BEGIN Dataset excerpt

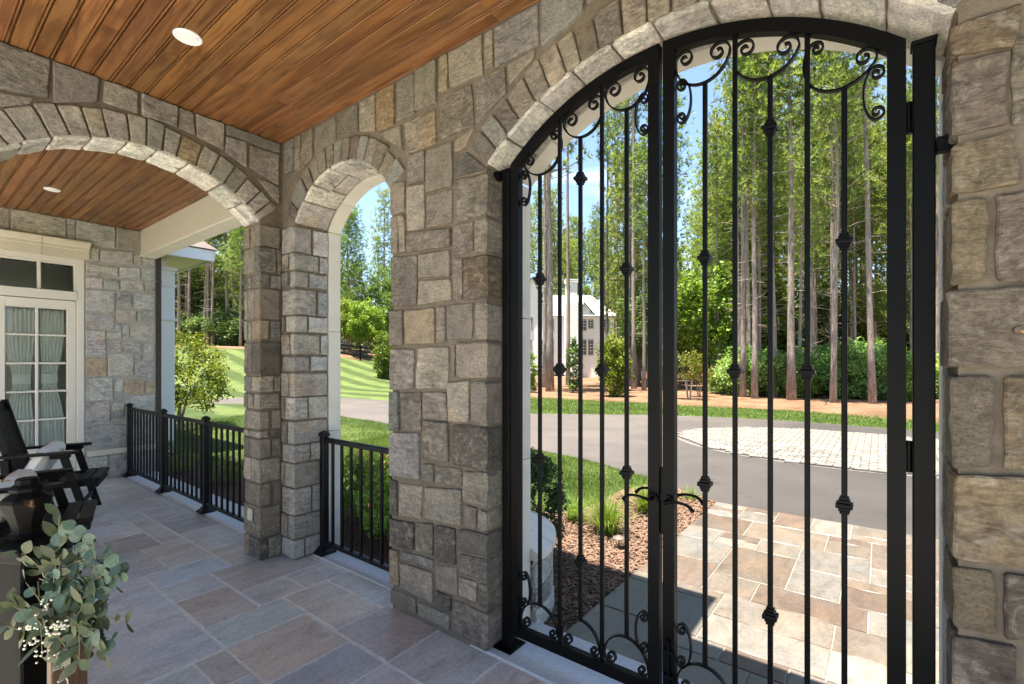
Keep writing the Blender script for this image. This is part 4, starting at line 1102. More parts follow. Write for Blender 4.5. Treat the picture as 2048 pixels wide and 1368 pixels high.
for k in range(8):
    c0 = gp(rdg.uniform(-.015,.085), rdg.uniform(-.15,.085), rdg.uniform(.075,.105)); mb = MB()
    for j in range(12):
        c_ = c0 + Vector((rdg.gauss(0,.012), rdg.gauss(0,.012), rdg.gauss(0,.011))); r_ = rdg.uniform(.0030,.0042)
        pr = [(r_*math.sin(math.pi*q/6), c_.z - r_*math.cos(math.pi*q/6)) for q in range(1, 6)]
        mb.lathe(pr, 8, (c_.x, c_.y))
    mb.build('berry_cluster', M['berry'], gd, True)
sg_ = thing('wooden_board', 'narrow brown wooden board with white script behind the garland', 'sign', (1.475, -1.50, .0), R(22))
M['board'] = m_wood('brown_board', (.07,.035,.015), (.16,.085,.04), (.26,.15,.075), .6, 2)
MB().bbox(-.012, .012, -.055, .055, .0, .565, .003).build('board', M['board'], sg_)
M['script'] = simple('white_script_paint', (.8,.8,.78), .6, var=.02, bstr=0)
pts = [(.0140, -.020 + .020*math.cos(k*.42)*(1+.5*math.sin(k*.11)), .06 + .48*k/150 + .014*math.sin(k*.42)) for k in range(151)]
MB().tube(pts, .0018, 6).build('script_line', M['script'], sg_, True)
# small fittings
oc = thing('outlet_cover', 'small tan outlet cover on the pier jamb behind the railing', 'outlet', (-.10, CROSS.c+CROSS.half-.006, .34)); 
MB().bbox(-.03, .03, -.018, .0, -.045, .045, .004).build('plate', M['trim'], oc); MB().bbox(-.018, .018, -.024, -.018, -.03, .03, .003).build('flap', M['trim'], oc)
hk = thing('wall_anchor', 'small rusty anchor stuck in the pier stone at the frame edge', 'hook', (4.005, -.032, 1.587))
MB().tube([(0,.015,0),(0,-.004,0)], [.012,.009], 9).build('plug', M['bronze'], hk); MB().tube([(0,-.002,0),(.004,-.012,-.003),(.008,-.014,-.008)], .003, 6).build('pin', M['gold'], hk)
# outside: downspout, wing of the house with pilaster and eave
ds = thing('downspout', 'brown fluted downspout at the corner of the stone house wall', 'downspout', (-4.36, .425, 0))
pr = [(-.04,0),(-.04,.018),(-.03,.012),(-.02,.018),(-.01,.012),(0,.018),(.01,.012),(.02,.018),(.03,.012),(.04,.018),(.04,0),(.04,-.035),(-.04,-.035)]
V = [(b_+.02, a_, z) for z in (-.05, 3.05) for (a_, b_) in pr]; n = len(pr)
MB().add(V, [(k,(k+1)%n,n+(k+1)%n,n+k) for k in range(n)]).build('pipe', M['bronze'], ds)
for z in (.62, 2.62): MB().bbox(-.02, .045, -.046, .046, z, z+.03, .003).build('strap', M['bronze'], ds)
hw = thing('house_wing', 'white panelled wing of the house with a corner pilaster and deep eave', 'house wing', (0,0,0))
MB().box(-9.5, -6.05, -3.0, 1.05, -.1, 3.4).build('wall', M['white'], hw)
MB().bbox(-6.05, -5.98, .80, 1.145, -.1, 3.12, .004).bbox(-6.4, -6.06, 1.05, 1.13, -.1, 3.12, .004).build('pilaster', M['white'], hw)
MB().bbox(-6.05, -5.955, .78, 1.17, 2.22, 2.26, .004).bbox(-6.05, -5.96, .78, 1.165, 2.80, 2.84, .004).bbox(-6.05, -5.95, .78, 1.175, 3.08, 3.14, .004).build('mouldings', M['white'], hw)
MB().bbox(-9.5, -5.62, -3.0, 1.60, 3.30, 3.34, .004).build('soffit', M['trim'], hw); MB().bbox(-9.5, -5.60, 1.60, 1.625, 3.28, 3.47, .003).bbox(-5.62, -5.60, -3.0, 1.60, 3.28, 3.47, .003).build('fascia', M['white'], hw)
MB().add([(-9.5,-3,3.48),(-5.55,-3,3.48),(-5.55,1.67,3.48),(-9.5,1.67,3.48),(-9.5,-3,4.9),(-7.0,-3,4.9),(-7.0,.0,4.9),(-9.5,.0,4.9)], [(3,2,1,0),(4,5,6,7),(0,1,5,4),(1,2,6,5),(2,3,7,6),(3,0,4,7)]).build('roof', M['bronze'], hw)
wb = thing('door_pull', 'thin black vertical bar mounted on the white pilaster', 'handle', (-5.96, .86, 1.55))
MB().bbox(.0, .035, -.006, .006, -.16, .16, .004).bbox(-.02, .03, -.005, .005, .14, .155, .002).bbox(-.02, .03, -.005, .005, -.155, -.14, .002).build('bar', M['iron'], wb)
# ------------------------------------------------------------------ land
def hgt(x, y):
    s = -x-20.0
    if s <= 0: return -.05
    h = .22*s*s/(s+6.0); return -.05 + (h if h < 2.2 else 2.2 + .9*(1-math.exp(-(h-2.2)/.9)))
def at(px_, t, z=None):
    """point on the land at image column px (2048 wide) and distance t along the view axis"""
    r = (px_-1024)/957; p = CP + Rt*(r*t) + Fw*t; return Vector((p.x, p.y, hgt(p.x, p.y) if z is None else z))
xs = sorted(set([-300,-220,-160,-120] + list(range(-100,-18,2)) + [-18,-8,2,12,24,40,70,120,200,300])); ys = sorted(set([-300,-150,-80,-50] + list(range(-30,60,4)) + [70,90,130,200,300]))
V = [(x, y, hgt(x, y)) for y in ys for x in xs]; nx = len(xs)
F = [(j*nx+i, j*nx+i+1, (j+1)*nx+i+1, (j+1)*nx+i) for j in range(len(ys)-1) for i in range(nx-1)]
mL, N, L, B = m_ground('lawn_turf', [(.30, (.034,.056,.014)), (.5, (.064,.096,.024)), (.70, (.125,.155,.048))], 1.3, .85, .9, .05, 55, 6, .6)
tc = N.new('ShaderNodeTexCoord'); sp = N.new('ShaderNodeSeparateXYZ'); L.new(tc.outputs['Object'], sp.inputs[0])     # mown bands: grass laid to and fro
mu = N.new('ShaderNodeMath'); mu.operation = 'MULTIPLY'; mu.inputs[1].default_value = 2*math.pi/2.05; 
dx = N.new('ShaderNodeMath'); dx.operation = 'MULTIPLY'; dx.inputs[1].default_value = .05; L.new(sp.outputs['X'], dx.inputs[0]); ay_ = N.new('ShaderNodeMath'); L.new(sp.outputs['Y'], ay_.inputs[0]); L.new(dx.outputs[0], ay_.inputs[1])
wn_ = noise_node(N, L, coords(N, L, rand=False), .9, 4, .6); wm = N.new('ShaderNodeMath'); wm.operation = 'MULTIPLY_ADD'; wm.inputs[1].default_value = .9; L.new(wn_.outputs['Fac'], wm.inputs[0]); L.new(ay_.outputs[0], wm.inputs[2]); L.new(wm.outputs[0], mu.inputs[0])
si = N.new('ShaderNodeMath'); si.operation = 'SINE'; L.new(mu.outputs[0], si.inputs[0])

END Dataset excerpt

Find the word "image" in the data and show each line that holds it.

Keep writing the Blender script for this image. This is part 4, starting at line 1102. More parts follow. Write for Blender 4.5. Treat the picture as 2048 pixels wide and 1368 pixels high.
    """point on the land at image column px (2048 wide) and distance t along the view axis"""